One distinctive feature of the coast is the salt spray from the surf which places a pale blurry line along the distant headlands above the beach. (In watercolour, paint on damp paper and then gently sponge the colour away.)






A lagoon with a population of gulls not far south of Big Sur Station. The stunning thing about the coastline, perhaps unique to a drought year like this one, was the red colour of this succulent, which is a pretty common coastal ground-covering all over the world but is usually a blue-green colour. Anybody know its name?





A different type of painter at work in Monterey Bay






Ploughed winter fields south of Salinas in the curious misty winter light that might be dust or ...?


Bungalow Courts

According to Wikipedia, the bungalow court was invented in Pasadena in 1909 and was the predominant form of multi-family housing in Southern California until the 1940s. The idea is to arrange several small houses around a central green – often they are 3 units of row housing forming a 'U'. Another Wikipedia entry references a court in Des Moines, Iowa – the only example in that city. A good article describing the history of bungalow courts and focusing on San Diego is at this link.

[There were a number of them in Vancouver, British Columbia, the most venerable being Tatlow Court on Bayswater Street near English Bay in Kitsilano: 12 one-bedroom units in steep-roofed Tudor cottages (a Leonard Frank photograph from 1933).



Others, much more modest, were dotted along Fourth Avenue and Broadway, built probably by the Central Mortgage & Housing Corporation immediately after the Second World War, and have been demolished for more 'ordinary' multi-family apartment/condo buildings. Part of my interest in them is my desire to reintroduce them into the Vancouver housing mix, because they offer a combination of shared grounds, opportunities for children's play and gardening, small affordable units (maybe) and relatively low impact on neighbours.]

The court below in Santa Monica, across the street from the Resthaven Motel where we spent a night, caught my eye....



I've eliminated most of the landscaping, as in reality it looked like this ...

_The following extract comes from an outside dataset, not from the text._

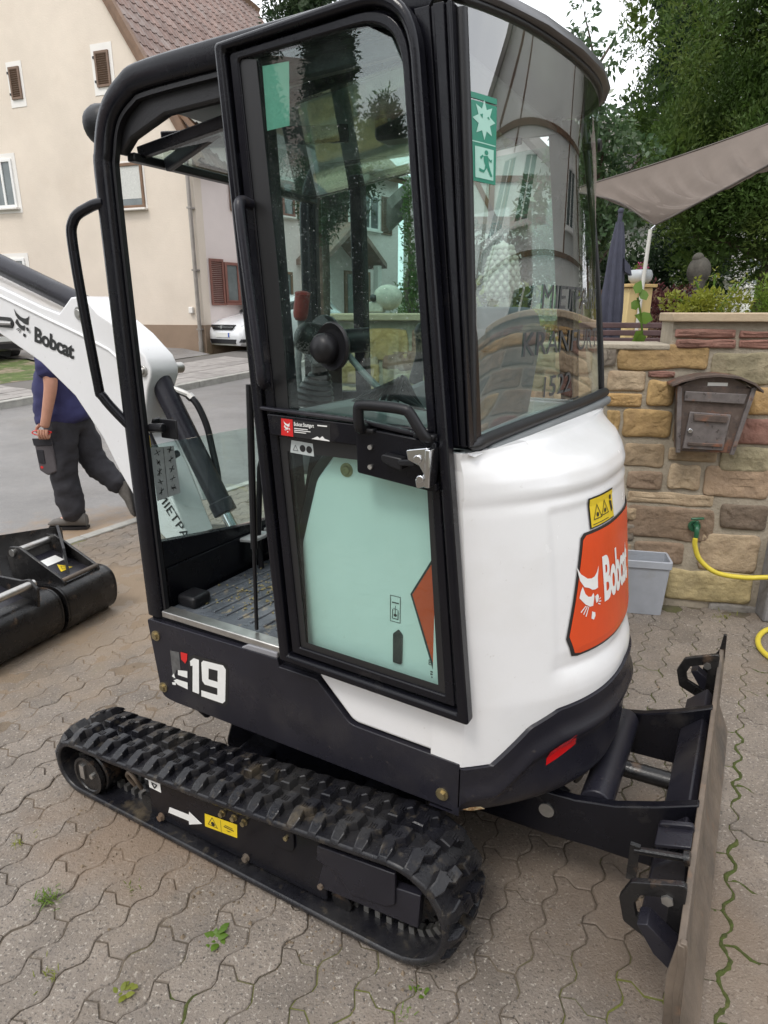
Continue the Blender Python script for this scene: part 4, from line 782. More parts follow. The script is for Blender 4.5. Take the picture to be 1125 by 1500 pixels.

... and the units had back doors opening onto a 3-foot walkway along the property edges.
Other courts I spotted along the way (they're hard to photograph):



A posh one in Pasadena...



A Spanish Colonial one on Western Avenue
in Hollywood ...



A Deco one in a very poor neighbourhood on Burlington Street in Macarthur Park East...



... and its Streamline Moderne neighbour. The gates obviously indicate the security concerns for the residents in parts of LA.